Wohl noch zu größerm Ruhme, als die Ertheilung von Preis-Medaillen der Industrie-Ausstellungen fast aller Nationen, gereichten dem Chef der Fabrik, A. W. Faber, die Zeugnisse der ersten Autoritäten deutscher und ausländischer Kunst. Namen, wie Cornelius und Overbeck, Kaulbach, Bendemann, Lessing und Horace Vernet, gewiß über jedes Vorurtheil erhaben, sprechen sich in anerkennendster Weise über dessen Fabrikat aus, und namentlich der edle Bendemann behandelt das Thema mit besonderer Wärme und Liebenswürdigkeit, während er sagt: „Indem ich Ihre Faber-Polykrates-Bleistifte[1] entschieden allen übrigen, selbst den englischen vorziehe, habe ich mich mit einem gewissen Stolze von den letzteren emancipirt.“
Eingedenk des vortrefflichen Künstlers, der mit so patriotischem Interesse hier auftritt, schlug unserm Zeichner der Schalk in den Nacken, daß er auf seinem Bilde einige der Bendemann’schen Figuren (aus dem Dresdner Thronsaal) anbrachte: Moses in der Mitte, weiter unten Constantin, Lykurg und Solon, jeden mit seinem Wahlspruche, wenn auch, dem Zwecke entsprechend, etwas variirt.

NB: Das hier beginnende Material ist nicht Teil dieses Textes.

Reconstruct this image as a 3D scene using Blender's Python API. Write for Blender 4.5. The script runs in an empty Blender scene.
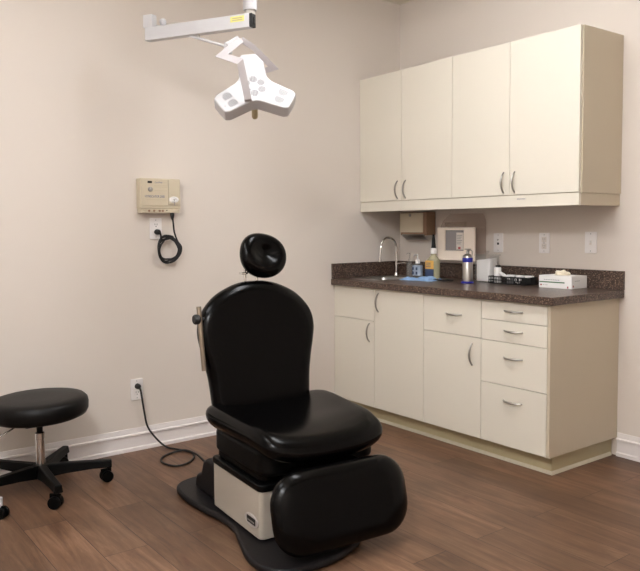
import bpy, bmesh, math, random
from mathutils import Vector, Matrix, Euler
random.seed(7)
C = bpy.context.scene.collection
PI = math.pi
sc = bpy.context.scene

# ------------------------------------------------------------------ camera
YAW, PITCH, ROLL, F = 0.9261, -0.0596, -0.0066, 729.97
cam = bpy.data.cameras.new('camera'); cam.sensor_width = 36; cam.sensor_fit = 'HORIZONTAL'
cam.lens = F / 640 * 36; cam.shift_x = -0.191 / 640; cam.shift_y = -14.795 / 640; cam.clip_start = 0.02
co = bpy.data.objects.new('camera', cam); C.objects.link(co); sc.camera = co
rt = Vector((math.cos(YAW), math.sin(YAW), 0)); fh = Vector((-math.sin(YAW), math.cos(YAW), 0)); Z = Vector((0, 0, 1))
fw = fh * math.cos(PITCH) + Z * math.sin(PITCH); up = -fh * math.sin(PITCH) + Z * math.cos(PITCH)
r2 = rt * math.cos(ROLL) + up * math.sin(ROLL); u2 = -rt * math.sin(ROLL) + up * math.cos(ROLL)
mw = Matrix((r2, u2, -fw)).transposed().to_4x4(); mw.translation = Vector((3.9197, -3.6789, 1.2657))
co.matrix_world = mw

# ------------------------------------------------------------------ world, lights, exposure
w = bpy.data.worlds.new('world'); sc.world = w; w.use_nodes = True
w.node_tree.nodes['Background'].inputs[0].default_value = (1, .98, .95, 1)
w.node_tree.nodes['Background'].inputs[1].default_value = 0.3
sc.view_settings.view_transform = 'Standard'; sc.view_settings.look = 'None'
sc.view_settings.gamma = 1; sc.view_settings.use_curve_mapping = False
sc.view_settings.exposure = 1.25
ADDED_LIGHTS = [(1.2, -3.55, 4.8), (1.75, -1.65, 8.3), (3.3, -4.0, 22.0)]     # added unseen ceiling lights, tuned for wall brightness: x, y, emission strength
LIGHTCOL = (1.0, 1.015, 1.05, 1)

# ------------------------------------------------------------------ materials
def mat(name, col, rough=.5, metal=0, coat=0, spec=.5, emit=None, es=0, alpha=1, trans=0, bump=None):
    m = bpy.data.materials.new(name); m.use_nodes = True
    nt = m.node_tree; b = nt.nodes['Principled BSDF']
    b.inputs['Base Color'].default_value = (*col, 1); b.inputs['Roughness'].default_value = rough
    b.inputs['Metallic'].default_value = metal; b.inputs['Coat Weight'].default_value = coat
    b.inputs['Specular IOR Level'].default_value = spec; b.inputs['Alpha'].default_value = alpha
    b.inputs['Transmission Weight'].default_value = trans
    if emit: b.inputs['Emission Color'].default_value = (*emit, 1); b.inputs['Emission Strength'].default_value = es
    # every material carries a procedural variation
    tc = nt.nodes.new('ShaderNodeTexCoord'); n = nt.nodes.new('ShaderNodeTexNoise')
    n.inputs['Scale'].default_value = bump[0] if bump else 60; n.inputs['Detail'].default_value = 3
    nt.links.new(tc.outputs['Object'], n.inputs['Vector'])
    bp = nt.nodes.new('ShaderNodeBump'); bp.inputs['Strength'].default_value = bump[1] if bump else .02
    bp.inputs['Distance'].default_value = .002
    nt.links.new(n.outputs['Fac'], bp.inputs['Height']); nt.links.new(bp.outputs['Normal'], b.inputs['Normal'])
    return m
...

Inmitten sitzt, nach rastloser Arbeit ruhend, die alte respektable Firma Faber, in der Person des Gründers der Fabrik. Statt eines Feldherrnstabes (obwohl er vollkommner Herr auf seinem Felde ist) hält er einen Bleistift in der Hand; auch ruht er nicht auf Lorberen, sondern auf seinen lieben Bleistiften. Von beiden Seiten strömen Glückwünschende heran mit allerlei Gaben, und anmuthige Frauengestalten, moderne und phantastische, reichen ihm die Kronen der Kunst und des Bürgerthums. Auch fehlt im Vorgrunde der Humor nicht, in Gestalt des kleinen Knaben mit einer Narrenkappe, der auf seinem Griffel wie auf einem Steckenpferde reitet. Links spitzt ein alter Dorfschullehrer mit wichtiger Miene einen schönen neuen Bleistift, und die Kinder sehen ihm andächtig zu. Der Schreibende auf der andern Seite, auf bequemem Lehnsessel am geschnitzten Pulte, deutet auf die beiden Faber’schen Häuser in Paris und New-York. Einen prächtigen Cedernstamm, denn dies edle Holz wird bekanntlich zu den bessern Bleistiften verwendet, tragen Gestalten, welche die vier Hauptsorten der Bleistifte repräsentiren. Auch des Bergmanns ist gedacht, denn der Graphit kommt aus der Erde und muß tausend und abertausendmal durchgeknetet werden, wie uns der kräftige Arbeiter zeigt. Ueber dem Ganzen aber thront, als nervus rerum, die Fabrik selbst (die im Umfang fast einer kleinen Stadt gleicht), und ihre Schlote dampfen lustig bei Tag und Nacht, wie es bei einer wackern Fabrik Sitte ist.
Und wer in Zukunft einen guten Bleistift in die Hand nimmt, gedenke dabei des Meisters Faber und seiner Fabrik und des hundertjährigen Jubiläums. Und es wird ihm nicht übel anstehen, dabei sein Glas zu erheben und „Prosit!“ zu rufen – denn er trinkt es nicht allein zu Ehren der Faber’schen Fabrik – er bringt es deutschem Gewerbfleiß und wohlerworbenem Ruhme.
- ↑ Die vorzüglichsten Bleistifte der Fabrik.